7. Med shot, IDP woman cooking
8. Close up, IDP baby
9. Med shot, Gediyo and her children sitting
10. SOUNDBITE (Somali) Gediyo Aden Salad, Somali IDP:
"So many people have left their houses in Kismayo, we are now displaced. We are living with relatives in camps and it is over crowded. We need help.¨
12 NOVEMBER 2012, KISMAYO, SOMALIA
11. Wide shot, Kismayo port
12. Various shots, bags being unloaded from ship
12 NOVEMBER 2012, SAYIDKA RESETTLEMENT CAMP, MOGADISHU, SOMALIA
13. Various shots, IDPs
After decades of war in Somalia millions of internally displaced persons (IDPs) are living in settlements like the one in Sayidka.
When fighting broke out in the Port city of Kismayo, Halima Ahmed Ali took her six children and fled.
She came to the Sayidka IDP camp, near Mogadishu to live with a relative.
SOUNDBITE (Somali) Halima Ahmed Ali, Somali internally displaced person (IDP):
"When I was leaving, the fighting was going on. We got scared and came here three months ago. We were sacred because if we stayed, we would have been caught up in the fighting and not have a way out or transport. We are now here; we have nothing."
To date over 14,000 people have left Kismayo. Some have been displaced twice or even three times.

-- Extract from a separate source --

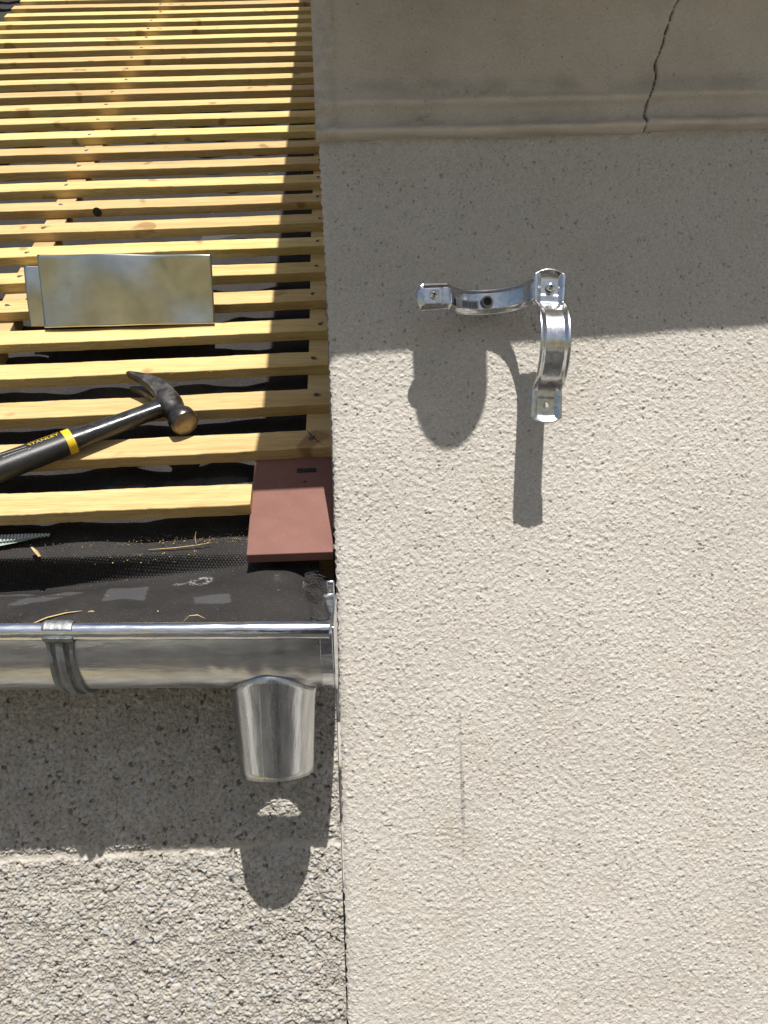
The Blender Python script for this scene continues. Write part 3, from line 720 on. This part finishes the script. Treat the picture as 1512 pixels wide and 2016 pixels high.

Gediyo Salad and her eight children are also a recent arrival.
SOUNDBITE (Somali) Gediyo Aden Salad, Somali IDP:
"So many people have left their houses in Kismayo, we are now displaced. We are living with relatives in camps and it is over crowded. We need help."
In Kismayo, the militants have fled and there is relative calm. The port, once a strategic battle front is abuzz with activity.
Still those displaced to Mogadishu say they will not go back to Kismayo. They are unsure that the calm will last, so they will look to start new lives where they are.